The cry rings out again today in New York City, as protesters gather to mark the first anniversary of Occupy Wall Street, the encampment in the heart of New York's Financial District that called out the nation on its obscene disparities of wealth and power. The protesters are getting arrested again too, just like in those fabled days of yore.

Here in South Florida, though, where occupations sprang up in sympathy with OWS, radio silence. Occupy Palm Beach has dwindled to a handful of participants, Occupy Fort Lauderdale soldiers on under the radar, Occupy Miami appears to be little more than a Facebook page.


There's a great big caveat: The Occupy movement is, by its nature, elusive, leaderless, more spirit than organization, so who they are and what they're doing is difficult to define. (This may have been the movement's creative genius; it also made it difficult to sustain.) And as for anniversary celebrations, since local occupations emerged at dates other than that of Wall Street's, birthdays differ too.

Occupy Miami's strength will be tested this evening, in a 6:30 rally at the Torch of Friendship, an expression of solidarity with the New York actions, and an initial planning session for OM's "official' anniversary rally, September 30, also at the Torch. Occupy Fort Lauderdale has announced a 5 p.m. rally in Bubier Park, also in sympathy with New York, but shows no signs of anniversary plans of its own. Occupy Palm Beach -- what remains of it -- has no apparent plans to rally, either in solidarity with New York or for its own anniversary date, October 8.

South Florida is stony soil for lefties, and Occupy was split, right from the start, between an anarchist-oriented contingent and a broader, liberal/progressive wing. The initial rallies and occupations last fall held the promise of a mass awakening, a new, broad-based public engagement for social equality and economic justice. But the internal divisions and the effort to maintain physical occupation sites in the face of official harassment depleted the movement's energy.

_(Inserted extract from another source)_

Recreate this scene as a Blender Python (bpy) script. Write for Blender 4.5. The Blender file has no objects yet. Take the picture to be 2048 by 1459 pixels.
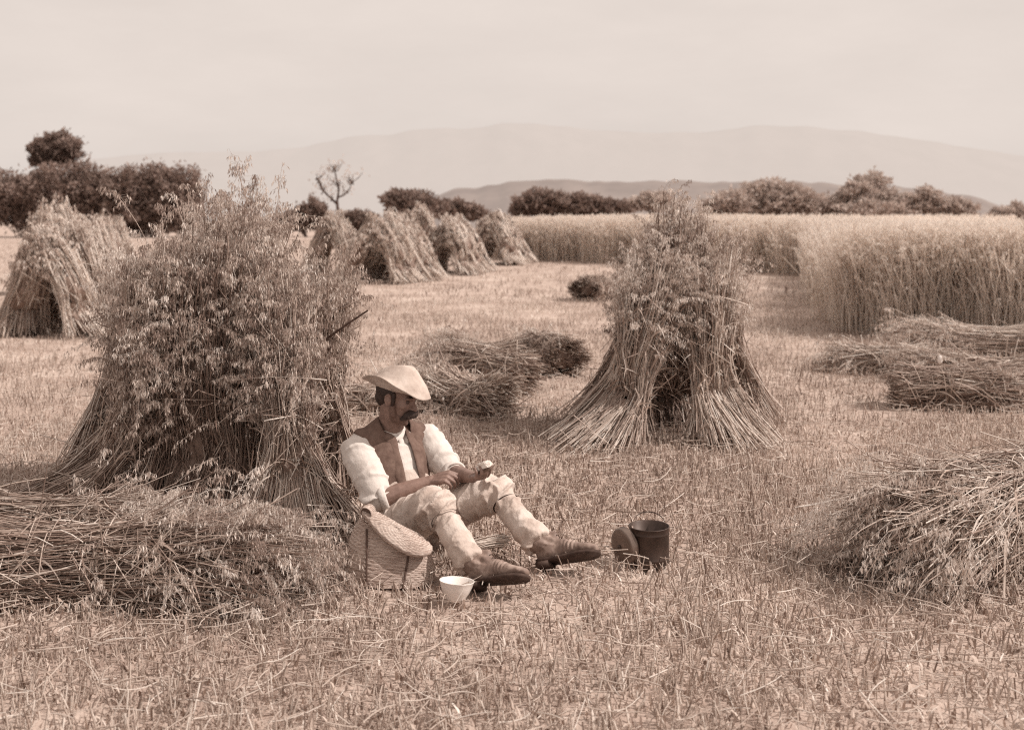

This is not to say Occupy SoFL is dead. The history of the left is full of false starts and dead ends, and factionalism has been a congenital weakness. (Like the old joke about academic politics: The fights are so bitter because the stakes are so small.) South Florida's Occupations may be dormant, but the energy that fueled them moves on, into foreclosure defense actions, environmentalism and -- in the face of a national GOP run by SuperPAC money and quasi-racist theocracists -- the Democratic Party. A luta continua.